ILL MANORS:My Review





WE ARE ALL PRODUCTS OF OUR ENVIRONMENT


Forest Gate, London summer 2010, England was in flames as thousands of angry young youths raced through city streets looting shops and burning down houses. These images were broadcasted worldwide as these young people were dubbed as 'chavs and scum' by the tabloid hunting newspapers. There was public outrage nationwide as people called for these young people to be put in jail.

Fast forward to 2012 and you will see Ben Drew's A.K.A Plan B'S debut feature the aptly titled Ill Manors. Drew's aim is to pull back the curtain and show how these people came from innocent children to thieving arsonists. His aim is to get to the core of the problem where people stop reading the sensationalist headlines and to start looking at the deeper more inherent problems in British youth culture.

He achieves this by showing Forest Gate his hometown as a type of hell on earth with its inhabitants being a cast of drug dealers, prostitutes, illegal immigrants and crack addicts. Manors is as bleak as it gets with one scene involving a prostitute named Michelle being pimped out to an entire street of kebab shop owners in order to pay back a drug dealers stolen phone.

Drew never lets his film fall into unbelievable levels of grimness as he peppers the dialogue with sly dark moments of humor. Drew keeps his film stylistically interesting and prevents it from falling in with the slew of other generic British gangsters thrillers. The opening credits in particular establish the film to be of a higher quality.

The film is in some ways cinemas first Hip-hop musical with Drew rapping over the images of his characters and filling in all the necessary background details.
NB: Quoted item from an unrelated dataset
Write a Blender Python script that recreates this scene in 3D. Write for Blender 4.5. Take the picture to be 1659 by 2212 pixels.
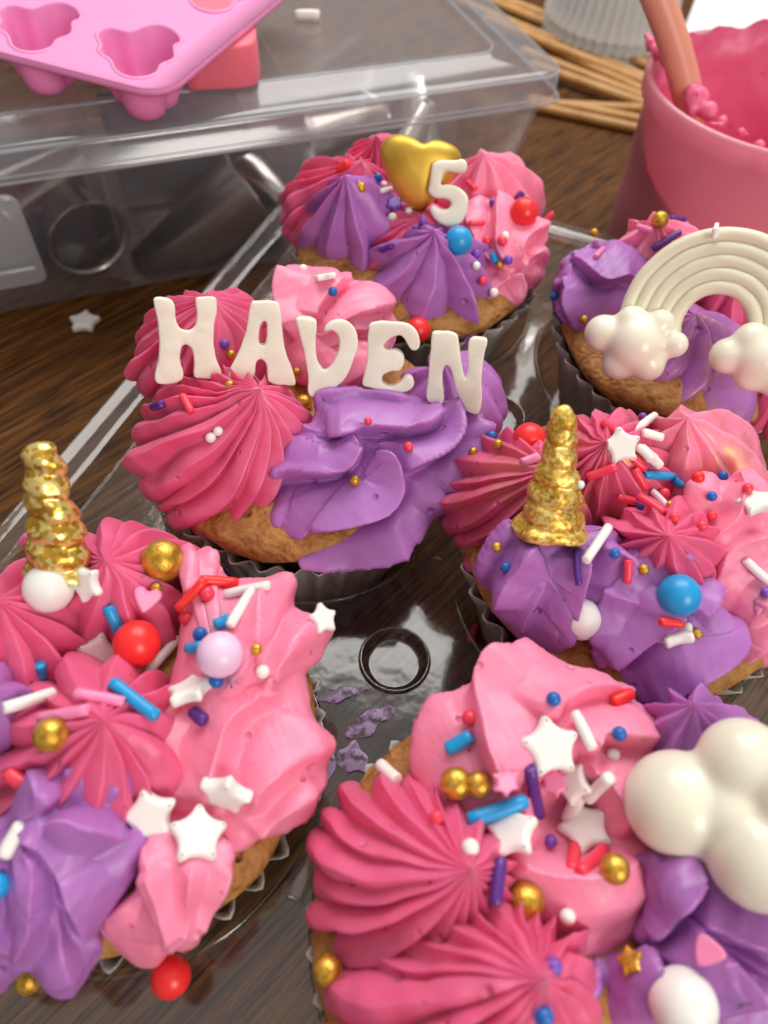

The films influences are clear with one scene especially giving homage to Martin Scorsese's seminal 1980s masterpiece Taxi Driver.

The performances as whole are absolutely brilliant with nearly the entirety of the cast being newcomers all give refreshingly authentic performances.

Ill Manors is an eye opener to all of middle-class England who rush to demonize these kids before they know anything about their background and Drew establishes himself to be one of the most interesting new talents in British film-making.